Coffee isn’t a “with lunch” beverage. Coffee is with breakfast, on a break, or after lunch or dinner. Indeed you can get a coffee at the end of the banquet.

hot tea, similarly, is not a with lunch drink. It’s a breakfast and afternoon break drink.

Sodas might be too difficult to serve at a large catered meal.

Late 1990s, though certainly it varied from region to region and even venue to venue. I noted the nationwide spread with perhaps more interest than most people.

I grew up in Texas, and found it odd that northerners in the mid-1980s still treated iced tea as some exotic specialty. Waiters would tell me it was seasonal, as if teabags were migratory. On more than one occasion, I had to order hot tea and a glass of ice.

Interestingly, since 2005 I’ve watched sparkling water make a similar rollout, from being something you could only get a few places in New York City and California to being available in 7-Elevens (at least in most big cities), with two dozen variants now sold in most supermarkets.

My experience has been that for conferences with served lunches (as opposed to buffets) a pitcher of iced tea sits with a pitcher of water at the center of the table. This has been true since at least the mid '80s. Especially true in the South where iced tea is standard, and often better than in the north. (Said as an iced tea lover.)
Why? What other drink is cheap enough to serve in a pitcher? Even if you wanted to serve soft drinks, which would be very expensive, there is a lot more variation in preferences.
I have seen iced tea placed with the table settings, but only at more high scale and expensive venues.

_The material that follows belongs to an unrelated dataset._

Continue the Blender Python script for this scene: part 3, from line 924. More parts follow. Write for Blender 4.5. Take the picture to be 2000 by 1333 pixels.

That’s weird. I don’t think I’ve ever seen iced tea at a conference unless it was some huge buffet. Generally I see coffee, ice water, often sparkling water and Diet Coke.

And where did these conferences take place?

The conferences I’m talking about are in the Washington, D.C., area, so it might be a Southern region iced tea culture thing.

I’ve never seen any kind of soda served at a table. In a buffet, then there is often a table or bucket full of canned soda.

When I was growing up in Ohio, iced tea was standard.

What do you mean by that? You ere served iced tea without having to ask for it? Where? Were you attending conferences as a child? Or do you mean At people’s homes? In restaurants?

At every conference that puts ice tea on the table (and most others) someone comes by around dessert serving coffee, and if you ask you can get hot tea or decaf instead of the coffee.

Iced tea was served at my home, often at other people’s homes, at school banquets, and at restaurants. I wasn’t at many restaurants because we couldn’t afford to eat out often. I didn’t go to conferences (or even exactly know what they were).